192. Locating the 3D position of a 2D point – with math
This is the math version of the previous post (but don’t worry, you don’t have to understand the difficult part). It tells you which picture you touched (ie the closest).
It is much faster than my approach of drawing objects and looking up pixels, but you have to know the shape and orientation of the object you are touching, and have code for that particular shape. This code is only for flat 2D images.
You might want to see it working first. Run this code, then touch the red and yellow pictures. The program will print out the touch positions – so for example, if you touch the top right of one of the pictures, the result should be something like (400,600), because they are 400 pixels wide and 600 pixels high.
There are two pieces of magic in the code, which are used in the function PictureIsTouchedBy.
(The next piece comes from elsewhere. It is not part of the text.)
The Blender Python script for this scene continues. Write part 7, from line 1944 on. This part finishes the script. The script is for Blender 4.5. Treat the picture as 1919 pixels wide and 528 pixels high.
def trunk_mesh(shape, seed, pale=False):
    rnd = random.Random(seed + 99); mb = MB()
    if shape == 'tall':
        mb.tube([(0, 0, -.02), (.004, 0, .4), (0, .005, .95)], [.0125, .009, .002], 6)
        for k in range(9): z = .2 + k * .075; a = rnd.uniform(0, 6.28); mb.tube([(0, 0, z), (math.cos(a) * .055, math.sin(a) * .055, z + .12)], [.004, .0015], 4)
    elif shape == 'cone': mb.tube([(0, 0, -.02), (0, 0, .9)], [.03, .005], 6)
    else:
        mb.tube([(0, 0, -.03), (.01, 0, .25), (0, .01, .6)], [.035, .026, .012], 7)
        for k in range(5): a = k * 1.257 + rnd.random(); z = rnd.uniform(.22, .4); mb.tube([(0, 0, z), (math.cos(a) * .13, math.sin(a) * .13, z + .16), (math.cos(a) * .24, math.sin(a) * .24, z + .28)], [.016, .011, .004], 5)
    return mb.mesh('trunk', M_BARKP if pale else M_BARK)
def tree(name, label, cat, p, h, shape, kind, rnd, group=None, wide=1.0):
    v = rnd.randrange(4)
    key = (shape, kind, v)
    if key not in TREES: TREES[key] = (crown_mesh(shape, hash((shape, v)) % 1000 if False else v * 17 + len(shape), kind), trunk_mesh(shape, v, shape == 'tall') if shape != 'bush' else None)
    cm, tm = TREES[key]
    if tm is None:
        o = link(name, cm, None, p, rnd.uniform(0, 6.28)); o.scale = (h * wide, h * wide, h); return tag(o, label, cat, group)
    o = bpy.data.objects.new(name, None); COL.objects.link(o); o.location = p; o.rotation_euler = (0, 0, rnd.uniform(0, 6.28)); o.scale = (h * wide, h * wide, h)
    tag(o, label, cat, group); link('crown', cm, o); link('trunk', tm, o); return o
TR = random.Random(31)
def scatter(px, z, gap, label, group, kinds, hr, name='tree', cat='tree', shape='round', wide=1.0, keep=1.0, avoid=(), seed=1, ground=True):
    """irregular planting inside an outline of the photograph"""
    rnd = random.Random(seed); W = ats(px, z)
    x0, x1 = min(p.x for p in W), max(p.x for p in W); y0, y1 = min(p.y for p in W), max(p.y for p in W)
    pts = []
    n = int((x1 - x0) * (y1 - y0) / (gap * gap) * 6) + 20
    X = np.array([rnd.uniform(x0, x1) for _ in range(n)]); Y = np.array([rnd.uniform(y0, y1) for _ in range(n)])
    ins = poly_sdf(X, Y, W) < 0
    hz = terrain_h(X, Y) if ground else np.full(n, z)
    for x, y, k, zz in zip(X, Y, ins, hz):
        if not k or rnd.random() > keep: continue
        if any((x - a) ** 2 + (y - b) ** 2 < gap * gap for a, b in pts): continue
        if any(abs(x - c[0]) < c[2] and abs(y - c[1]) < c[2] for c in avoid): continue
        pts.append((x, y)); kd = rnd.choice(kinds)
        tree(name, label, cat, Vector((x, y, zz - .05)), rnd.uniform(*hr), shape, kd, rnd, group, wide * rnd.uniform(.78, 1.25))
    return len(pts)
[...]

The screentoplane function (which I’m not going to explain, because I don’t understand it) finds the 2D location of your touch on a picture drawn in 3D (ie with perspective), and returns it as a value from -0.5 to 0.5, where 0 is the centre of the picture. We adjust that to get the pixel values.
The second half of PictureIsTouchedBy takes the touch location that we just calculated, and applies the translation and rotation of the picture, to get its position in 3D. The z value of this point tells us how far away it is, and we can use that to figure out which touched object is closer.
How to include this in your own project
It is pretty simple, once you have added the Touch class code.
You only need three additional lines of code.
First, you need to tell the Touch class about each picture you want to touch, and give it some basic information – position and size, and some kind of id reference, such as a name or number (because when Touch finds the object you touched, it needs to give you back an id for it). This can be done anywhere, but setup is a good place.
You also need to tell Touch about the current rotation, which is just one line of code. The demo code does this in the draw function, but it doesn’t need to be done in each frame unless the rotation is changing constantly. If the rotation is fixed, you could just do this in setup.
Finally, the touched function gets Touch to figure out which object was touched, and return its id, and the touch position.
Other objects
Thanks to LoopSpace, I have code for cubes and spheres which was built for a demonstration project, but I haven’t adapted it yet.
Math vs kludge
So is this better than my previous post, where I drew an offscreen picture and looked up the pixel?
Clearly.
But I think that if you need to do this with more complex shapes, beyond pictures, and beyond even cubes and spheres, the picture kludge can be adapted to cope, whereas the math approach may just get too hard.